Monday, 23 August 2010

Car loan takers top bankruptcy list


PETALING JAYA: At least 500 people who take out hire-purchase loans for vehicles are declared bankrupt every month.

The majority, comprising 37% (950) of the 2,565 cases in the first five months of this year, were aged between 35 and 44 years. (See Table)

Insolvency Department director-general Datuk Abdul Karim Abdul Jalil told The Star the incidence of bankruptcy from unserviced car loans was extremely high in the first five months of the year, an average of 513 cases a month.

He said this was in contrast to the average of 330 cases a month last year, 227 in 2008 and 265 in 2007.

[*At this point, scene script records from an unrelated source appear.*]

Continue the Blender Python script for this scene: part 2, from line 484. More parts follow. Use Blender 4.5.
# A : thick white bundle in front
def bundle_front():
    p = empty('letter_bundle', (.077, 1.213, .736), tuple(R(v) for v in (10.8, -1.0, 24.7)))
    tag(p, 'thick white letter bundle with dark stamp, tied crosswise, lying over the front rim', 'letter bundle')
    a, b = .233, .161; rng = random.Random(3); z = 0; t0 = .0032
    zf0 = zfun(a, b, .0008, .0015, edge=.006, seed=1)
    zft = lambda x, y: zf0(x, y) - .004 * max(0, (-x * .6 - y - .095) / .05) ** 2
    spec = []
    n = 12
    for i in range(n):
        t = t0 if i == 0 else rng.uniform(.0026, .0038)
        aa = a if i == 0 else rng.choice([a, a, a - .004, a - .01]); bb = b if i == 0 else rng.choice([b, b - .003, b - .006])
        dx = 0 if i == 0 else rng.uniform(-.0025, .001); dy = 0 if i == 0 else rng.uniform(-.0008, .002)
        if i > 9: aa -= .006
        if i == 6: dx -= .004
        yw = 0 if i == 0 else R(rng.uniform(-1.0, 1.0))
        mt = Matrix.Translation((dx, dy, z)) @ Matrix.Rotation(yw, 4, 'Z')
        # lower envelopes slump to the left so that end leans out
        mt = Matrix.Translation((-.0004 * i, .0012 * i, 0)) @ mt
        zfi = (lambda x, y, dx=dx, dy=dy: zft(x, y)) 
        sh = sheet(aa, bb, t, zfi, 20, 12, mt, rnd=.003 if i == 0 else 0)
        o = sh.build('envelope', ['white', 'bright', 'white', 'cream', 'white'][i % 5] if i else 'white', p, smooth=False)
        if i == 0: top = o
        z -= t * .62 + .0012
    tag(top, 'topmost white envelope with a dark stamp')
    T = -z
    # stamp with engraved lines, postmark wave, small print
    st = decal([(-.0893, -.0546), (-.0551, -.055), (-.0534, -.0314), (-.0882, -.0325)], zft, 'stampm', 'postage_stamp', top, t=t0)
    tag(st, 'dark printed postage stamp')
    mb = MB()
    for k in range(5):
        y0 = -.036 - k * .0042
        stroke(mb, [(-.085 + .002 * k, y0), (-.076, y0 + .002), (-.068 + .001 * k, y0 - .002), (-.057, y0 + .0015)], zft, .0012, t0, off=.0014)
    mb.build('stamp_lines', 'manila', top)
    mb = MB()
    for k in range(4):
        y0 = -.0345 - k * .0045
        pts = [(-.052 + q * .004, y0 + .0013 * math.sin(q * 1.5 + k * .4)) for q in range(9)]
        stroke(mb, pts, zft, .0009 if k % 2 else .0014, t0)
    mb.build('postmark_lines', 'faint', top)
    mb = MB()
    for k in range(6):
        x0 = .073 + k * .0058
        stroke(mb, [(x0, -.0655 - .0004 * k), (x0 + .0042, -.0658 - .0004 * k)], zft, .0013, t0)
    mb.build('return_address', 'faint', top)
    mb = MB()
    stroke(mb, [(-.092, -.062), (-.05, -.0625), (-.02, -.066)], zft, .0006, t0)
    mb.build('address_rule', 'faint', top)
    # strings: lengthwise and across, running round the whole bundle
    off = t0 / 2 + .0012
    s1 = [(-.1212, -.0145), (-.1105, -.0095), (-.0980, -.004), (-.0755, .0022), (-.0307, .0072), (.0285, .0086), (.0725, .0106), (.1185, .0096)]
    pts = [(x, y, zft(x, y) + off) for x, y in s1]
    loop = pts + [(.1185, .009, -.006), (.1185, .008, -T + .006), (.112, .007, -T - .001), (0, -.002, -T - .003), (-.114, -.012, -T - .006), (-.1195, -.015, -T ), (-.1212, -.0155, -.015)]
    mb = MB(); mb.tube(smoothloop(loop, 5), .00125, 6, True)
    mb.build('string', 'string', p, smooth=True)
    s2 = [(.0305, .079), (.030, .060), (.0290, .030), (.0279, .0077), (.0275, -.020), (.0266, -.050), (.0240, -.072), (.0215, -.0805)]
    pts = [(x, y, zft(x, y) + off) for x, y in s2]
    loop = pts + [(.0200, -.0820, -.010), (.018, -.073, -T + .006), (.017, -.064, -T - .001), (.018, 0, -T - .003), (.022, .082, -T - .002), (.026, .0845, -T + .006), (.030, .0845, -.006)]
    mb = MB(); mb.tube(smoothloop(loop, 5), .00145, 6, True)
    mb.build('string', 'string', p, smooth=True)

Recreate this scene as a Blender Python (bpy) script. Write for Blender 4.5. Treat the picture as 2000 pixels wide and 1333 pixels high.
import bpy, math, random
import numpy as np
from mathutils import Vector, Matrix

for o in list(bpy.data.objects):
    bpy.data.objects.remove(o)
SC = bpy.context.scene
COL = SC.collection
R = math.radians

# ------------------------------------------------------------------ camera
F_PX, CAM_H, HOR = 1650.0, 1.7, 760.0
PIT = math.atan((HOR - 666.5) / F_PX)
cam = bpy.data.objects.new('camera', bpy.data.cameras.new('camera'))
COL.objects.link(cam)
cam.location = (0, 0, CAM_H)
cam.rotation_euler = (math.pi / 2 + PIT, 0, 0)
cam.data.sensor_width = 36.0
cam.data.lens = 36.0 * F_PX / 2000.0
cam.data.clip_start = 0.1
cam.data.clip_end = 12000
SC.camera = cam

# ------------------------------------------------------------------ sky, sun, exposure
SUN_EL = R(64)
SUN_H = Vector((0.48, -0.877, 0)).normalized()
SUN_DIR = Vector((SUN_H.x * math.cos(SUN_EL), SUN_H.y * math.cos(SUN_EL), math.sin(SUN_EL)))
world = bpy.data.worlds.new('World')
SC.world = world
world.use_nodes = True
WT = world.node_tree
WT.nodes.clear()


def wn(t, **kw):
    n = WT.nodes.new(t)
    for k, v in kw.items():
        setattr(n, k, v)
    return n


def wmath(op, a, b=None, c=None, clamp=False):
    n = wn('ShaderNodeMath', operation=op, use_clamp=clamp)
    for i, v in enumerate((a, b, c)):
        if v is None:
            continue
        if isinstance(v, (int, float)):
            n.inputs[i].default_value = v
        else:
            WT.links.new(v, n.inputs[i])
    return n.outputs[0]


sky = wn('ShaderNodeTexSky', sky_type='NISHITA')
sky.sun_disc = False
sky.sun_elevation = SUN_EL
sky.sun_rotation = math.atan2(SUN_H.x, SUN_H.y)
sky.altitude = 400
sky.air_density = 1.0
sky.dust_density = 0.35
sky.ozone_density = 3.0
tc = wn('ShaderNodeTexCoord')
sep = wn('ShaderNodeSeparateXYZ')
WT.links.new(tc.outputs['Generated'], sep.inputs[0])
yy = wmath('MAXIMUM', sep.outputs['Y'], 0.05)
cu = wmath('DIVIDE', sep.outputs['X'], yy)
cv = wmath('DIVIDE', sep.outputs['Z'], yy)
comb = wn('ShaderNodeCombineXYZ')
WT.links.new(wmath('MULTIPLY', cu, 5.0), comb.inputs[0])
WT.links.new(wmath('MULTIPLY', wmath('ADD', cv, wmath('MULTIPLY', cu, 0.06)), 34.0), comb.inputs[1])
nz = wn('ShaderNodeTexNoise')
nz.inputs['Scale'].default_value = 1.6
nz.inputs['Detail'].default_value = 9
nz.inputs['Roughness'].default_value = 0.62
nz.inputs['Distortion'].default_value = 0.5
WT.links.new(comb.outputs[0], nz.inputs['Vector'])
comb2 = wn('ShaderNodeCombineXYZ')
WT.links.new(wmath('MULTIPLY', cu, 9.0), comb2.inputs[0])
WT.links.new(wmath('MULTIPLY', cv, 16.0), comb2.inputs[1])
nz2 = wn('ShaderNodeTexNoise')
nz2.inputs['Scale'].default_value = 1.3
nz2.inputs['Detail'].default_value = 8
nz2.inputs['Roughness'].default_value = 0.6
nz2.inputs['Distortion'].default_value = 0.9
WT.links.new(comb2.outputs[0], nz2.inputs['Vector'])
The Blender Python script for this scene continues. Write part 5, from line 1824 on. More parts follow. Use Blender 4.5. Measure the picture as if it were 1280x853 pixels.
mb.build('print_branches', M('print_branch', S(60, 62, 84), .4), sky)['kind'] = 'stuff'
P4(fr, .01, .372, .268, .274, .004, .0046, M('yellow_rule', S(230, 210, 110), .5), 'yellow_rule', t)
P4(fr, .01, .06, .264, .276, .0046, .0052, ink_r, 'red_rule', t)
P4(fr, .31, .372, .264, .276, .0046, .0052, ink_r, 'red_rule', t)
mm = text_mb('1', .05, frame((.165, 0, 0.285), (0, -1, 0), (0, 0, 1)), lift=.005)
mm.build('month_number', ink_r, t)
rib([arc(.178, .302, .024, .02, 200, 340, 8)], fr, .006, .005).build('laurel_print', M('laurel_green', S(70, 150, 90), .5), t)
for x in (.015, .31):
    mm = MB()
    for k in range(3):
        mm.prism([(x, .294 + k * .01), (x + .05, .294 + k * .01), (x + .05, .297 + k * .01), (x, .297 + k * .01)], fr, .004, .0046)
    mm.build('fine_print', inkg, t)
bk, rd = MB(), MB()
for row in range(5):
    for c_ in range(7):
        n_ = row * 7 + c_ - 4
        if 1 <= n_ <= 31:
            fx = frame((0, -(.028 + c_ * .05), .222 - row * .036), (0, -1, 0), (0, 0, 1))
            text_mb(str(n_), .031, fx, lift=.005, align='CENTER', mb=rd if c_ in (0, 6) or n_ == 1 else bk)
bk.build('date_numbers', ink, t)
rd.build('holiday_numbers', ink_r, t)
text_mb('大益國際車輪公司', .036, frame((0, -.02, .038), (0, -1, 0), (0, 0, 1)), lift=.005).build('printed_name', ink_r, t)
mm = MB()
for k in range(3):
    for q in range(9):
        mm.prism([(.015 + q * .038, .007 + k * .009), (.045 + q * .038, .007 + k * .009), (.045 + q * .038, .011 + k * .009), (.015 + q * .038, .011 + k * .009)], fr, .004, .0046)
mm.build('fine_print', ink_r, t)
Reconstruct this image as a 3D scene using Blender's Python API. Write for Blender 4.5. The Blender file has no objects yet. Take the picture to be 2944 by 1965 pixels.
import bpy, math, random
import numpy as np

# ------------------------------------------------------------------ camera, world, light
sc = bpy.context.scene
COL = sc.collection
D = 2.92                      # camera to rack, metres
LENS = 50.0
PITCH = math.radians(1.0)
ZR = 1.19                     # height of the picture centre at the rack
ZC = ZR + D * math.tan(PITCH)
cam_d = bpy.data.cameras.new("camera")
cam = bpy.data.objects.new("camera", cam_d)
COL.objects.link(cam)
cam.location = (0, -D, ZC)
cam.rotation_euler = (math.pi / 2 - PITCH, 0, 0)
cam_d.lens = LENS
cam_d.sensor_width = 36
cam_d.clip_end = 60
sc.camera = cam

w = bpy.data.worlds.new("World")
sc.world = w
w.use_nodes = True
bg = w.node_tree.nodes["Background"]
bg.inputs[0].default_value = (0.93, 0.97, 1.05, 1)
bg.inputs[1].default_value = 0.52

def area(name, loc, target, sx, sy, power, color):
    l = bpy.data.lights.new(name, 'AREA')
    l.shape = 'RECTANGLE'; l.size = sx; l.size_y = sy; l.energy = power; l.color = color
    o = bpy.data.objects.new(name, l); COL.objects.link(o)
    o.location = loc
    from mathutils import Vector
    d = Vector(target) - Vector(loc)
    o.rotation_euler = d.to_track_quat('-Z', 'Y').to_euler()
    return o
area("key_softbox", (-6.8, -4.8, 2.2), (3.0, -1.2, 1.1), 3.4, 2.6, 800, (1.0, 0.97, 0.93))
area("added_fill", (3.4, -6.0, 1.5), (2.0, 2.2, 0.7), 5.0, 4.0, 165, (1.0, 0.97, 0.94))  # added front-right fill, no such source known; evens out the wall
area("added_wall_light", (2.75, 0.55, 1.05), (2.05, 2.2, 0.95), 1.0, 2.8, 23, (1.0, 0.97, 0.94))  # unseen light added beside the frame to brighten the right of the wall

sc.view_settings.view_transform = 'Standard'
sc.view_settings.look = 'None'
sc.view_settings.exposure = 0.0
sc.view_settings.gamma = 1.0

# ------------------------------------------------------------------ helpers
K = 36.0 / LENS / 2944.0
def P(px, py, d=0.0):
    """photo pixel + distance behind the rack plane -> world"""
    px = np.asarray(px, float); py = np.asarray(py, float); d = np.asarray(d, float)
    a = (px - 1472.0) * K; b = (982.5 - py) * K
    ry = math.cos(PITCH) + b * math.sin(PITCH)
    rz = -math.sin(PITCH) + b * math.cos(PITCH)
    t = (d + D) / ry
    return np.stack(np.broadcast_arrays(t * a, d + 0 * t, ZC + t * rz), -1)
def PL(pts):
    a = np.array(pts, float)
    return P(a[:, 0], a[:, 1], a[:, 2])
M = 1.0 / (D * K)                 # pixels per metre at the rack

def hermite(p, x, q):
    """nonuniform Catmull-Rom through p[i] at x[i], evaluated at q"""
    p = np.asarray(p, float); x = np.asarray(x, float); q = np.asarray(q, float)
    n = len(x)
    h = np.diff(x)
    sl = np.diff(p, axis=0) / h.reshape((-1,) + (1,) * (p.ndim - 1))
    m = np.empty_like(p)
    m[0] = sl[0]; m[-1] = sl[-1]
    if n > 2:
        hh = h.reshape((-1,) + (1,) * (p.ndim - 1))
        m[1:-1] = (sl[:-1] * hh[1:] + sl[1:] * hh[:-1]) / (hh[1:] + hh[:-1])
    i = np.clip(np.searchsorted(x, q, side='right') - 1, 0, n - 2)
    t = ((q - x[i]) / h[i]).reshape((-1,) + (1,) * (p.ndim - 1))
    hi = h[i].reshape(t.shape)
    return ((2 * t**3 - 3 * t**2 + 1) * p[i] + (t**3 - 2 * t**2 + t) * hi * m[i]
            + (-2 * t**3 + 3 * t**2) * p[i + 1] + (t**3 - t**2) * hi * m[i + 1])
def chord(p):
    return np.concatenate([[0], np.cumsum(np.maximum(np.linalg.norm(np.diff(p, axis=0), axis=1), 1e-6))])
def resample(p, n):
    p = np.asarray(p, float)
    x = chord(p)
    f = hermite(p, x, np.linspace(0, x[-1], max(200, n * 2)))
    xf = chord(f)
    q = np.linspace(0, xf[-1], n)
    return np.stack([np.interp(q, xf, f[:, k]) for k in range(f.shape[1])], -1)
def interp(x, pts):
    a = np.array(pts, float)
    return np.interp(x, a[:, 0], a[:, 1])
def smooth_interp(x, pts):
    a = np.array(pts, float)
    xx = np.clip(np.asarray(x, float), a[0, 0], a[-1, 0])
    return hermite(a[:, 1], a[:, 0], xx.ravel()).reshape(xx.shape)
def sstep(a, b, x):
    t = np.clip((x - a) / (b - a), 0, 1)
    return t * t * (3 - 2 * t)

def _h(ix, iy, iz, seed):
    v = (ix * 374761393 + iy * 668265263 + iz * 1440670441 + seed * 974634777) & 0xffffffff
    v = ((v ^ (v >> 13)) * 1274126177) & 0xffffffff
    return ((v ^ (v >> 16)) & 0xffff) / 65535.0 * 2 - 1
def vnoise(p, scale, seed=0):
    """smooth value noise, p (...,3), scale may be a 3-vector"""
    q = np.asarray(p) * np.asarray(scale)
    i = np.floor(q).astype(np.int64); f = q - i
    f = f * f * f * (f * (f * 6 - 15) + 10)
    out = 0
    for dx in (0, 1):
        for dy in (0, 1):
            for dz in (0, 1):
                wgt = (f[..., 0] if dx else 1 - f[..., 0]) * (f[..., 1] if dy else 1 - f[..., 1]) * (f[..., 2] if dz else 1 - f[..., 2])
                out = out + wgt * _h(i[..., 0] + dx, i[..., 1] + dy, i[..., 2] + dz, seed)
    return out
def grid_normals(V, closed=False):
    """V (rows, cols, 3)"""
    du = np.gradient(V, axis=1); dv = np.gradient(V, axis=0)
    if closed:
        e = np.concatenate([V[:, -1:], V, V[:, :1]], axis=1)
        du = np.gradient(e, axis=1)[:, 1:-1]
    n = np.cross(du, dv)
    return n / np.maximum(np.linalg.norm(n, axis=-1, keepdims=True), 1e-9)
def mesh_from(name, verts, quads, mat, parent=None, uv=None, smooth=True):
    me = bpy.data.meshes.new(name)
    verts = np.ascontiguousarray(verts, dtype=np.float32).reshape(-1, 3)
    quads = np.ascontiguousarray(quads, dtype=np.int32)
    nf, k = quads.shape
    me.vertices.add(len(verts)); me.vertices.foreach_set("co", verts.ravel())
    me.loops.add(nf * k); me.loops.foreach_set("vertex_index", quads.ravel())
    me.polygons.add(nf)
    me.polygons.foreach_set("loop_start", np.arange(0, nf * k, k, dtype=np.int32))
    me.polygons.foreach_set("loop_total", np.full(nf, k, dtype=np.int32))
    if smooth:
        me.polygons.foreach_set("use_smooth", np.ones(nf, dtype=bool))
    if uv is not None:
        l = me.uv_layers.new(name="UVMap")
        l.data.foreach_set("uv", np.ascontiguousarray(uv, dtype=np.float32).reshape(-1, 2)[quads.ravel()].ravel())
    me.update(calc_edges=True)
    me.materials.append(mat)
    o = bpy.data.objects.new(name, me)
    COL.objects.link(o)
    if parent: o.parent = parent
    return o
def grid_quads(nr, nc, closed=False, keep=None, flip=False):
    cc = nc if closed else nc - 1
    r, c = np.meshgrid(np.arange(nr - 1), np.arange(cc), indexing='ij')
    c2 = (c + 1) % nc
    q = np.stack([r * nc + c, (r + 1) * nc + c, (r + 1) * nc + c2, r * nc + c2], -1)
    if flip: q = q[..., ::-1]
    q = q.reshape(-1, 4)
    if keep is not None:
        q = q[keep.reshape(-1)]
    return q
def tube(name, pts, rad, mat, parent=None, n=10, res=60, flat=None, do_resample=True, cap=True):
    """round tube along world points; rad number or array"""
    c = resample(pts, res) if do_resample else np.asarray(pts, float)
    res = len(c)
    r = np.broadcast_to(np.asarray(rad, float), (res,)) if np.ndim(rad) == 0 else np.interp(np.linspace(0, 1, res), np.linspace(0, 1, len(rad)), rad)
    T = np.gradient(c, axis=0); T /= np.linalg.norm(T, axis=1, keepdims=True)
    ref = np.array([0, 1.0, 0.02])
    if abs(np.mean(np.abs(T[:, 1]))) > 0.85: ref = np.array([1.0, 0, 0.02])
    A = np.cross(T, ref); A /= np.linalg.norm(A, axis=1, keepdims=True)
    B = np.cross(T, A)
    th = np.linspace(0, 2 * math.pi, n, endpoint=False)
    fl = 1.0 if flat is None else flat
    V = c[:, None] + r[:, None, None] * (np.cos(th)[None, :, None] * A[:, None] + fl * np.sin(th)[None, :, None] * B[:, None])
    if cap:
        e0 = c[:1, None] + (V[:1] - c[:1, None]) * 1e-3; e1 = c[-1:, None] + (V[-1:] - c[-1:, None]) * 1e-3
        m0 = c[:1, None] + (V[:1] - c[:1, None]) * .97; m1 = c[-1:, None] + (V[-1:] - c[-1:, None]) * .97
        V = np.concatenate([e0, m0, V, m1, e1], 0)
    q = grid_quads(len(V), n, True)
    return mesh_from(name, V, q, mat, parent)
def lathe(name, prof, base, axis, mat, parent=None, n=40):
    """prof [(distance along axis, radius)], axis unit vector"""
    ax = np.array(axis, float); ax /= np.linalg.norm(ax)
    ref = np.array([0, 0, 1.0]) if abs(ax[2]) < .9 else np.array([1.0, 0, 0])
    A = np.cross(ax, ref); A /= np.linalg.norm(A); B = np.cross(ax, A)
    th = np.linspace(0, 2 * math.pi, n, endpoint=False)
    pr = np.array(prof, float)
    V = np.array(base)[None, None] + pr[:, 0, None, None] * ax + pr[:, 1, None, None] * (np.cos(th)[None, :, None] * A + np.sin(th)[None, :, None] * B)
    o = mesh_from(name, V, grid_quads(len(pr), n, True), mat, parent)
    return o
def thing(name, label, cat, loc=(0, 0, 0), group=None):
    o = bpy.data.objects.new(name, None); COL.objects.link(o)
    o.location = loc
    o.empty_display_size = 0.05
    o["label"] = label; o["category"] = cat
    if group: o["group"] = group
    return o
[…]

He added that becoming bankrupt because of one’s inability to service vehicle loans had also topped the list of bankruptcy cases in Malaysia, accounting for about 24% of the total 80,370 cases between 2005 and May this year.

“Personal loan borrowers and business loan borrowers accounted for 12% and 11% of the total number of bankruptcy cases respectively within the same period.”

Once a person is declared a bankrupt he will be restricted from, among others, travelling overseas, holding the post of company director, and will have to give up his assets, including property and cars.

He must contribute to the bankruptcy estate, and will only be discharged once the sum owed is settled.

Abdul Karim is concerned that the number of bankruptcy cases involving car loans among those aged below 25 had shot up to 156 last year, against 55 cases each in 2008 and 2007.

There were 27 such cases as at May this year.
Under the hire purchase agreement, the bank repossesses the car if the borrower defaults on the monthly instalments for three consecutive months.

It will sell off the car to recover the sum owed and if the amount still owed is more than RM30,000 the bank will file a bankruptcy petition in the High Court.

In cases where the sum owed is below RM30,000, the bank will wait until the amount, with accumulated interest, balloons to RM30,000 before filing the petition.

On the rising incidence of bankruptcy involving those taking car loans, Fomca claims there is a reason why banks prefer to repossess and sell the cars instead of negotiating with the borrowers to come up with a scheduled repayment that they could afford.

According to its secretary-general Mohd Sha’ani Abdullah, some bank officers receive kickbacks from car repossessors and auctioneers for giving them business.

He said Fomca had complained to Bank Negara on the zero downpayment for car loans as advertised by some car salesmen last year: “How can this be allowed when borrowers have to pay at least 10% of the price as downpayment?”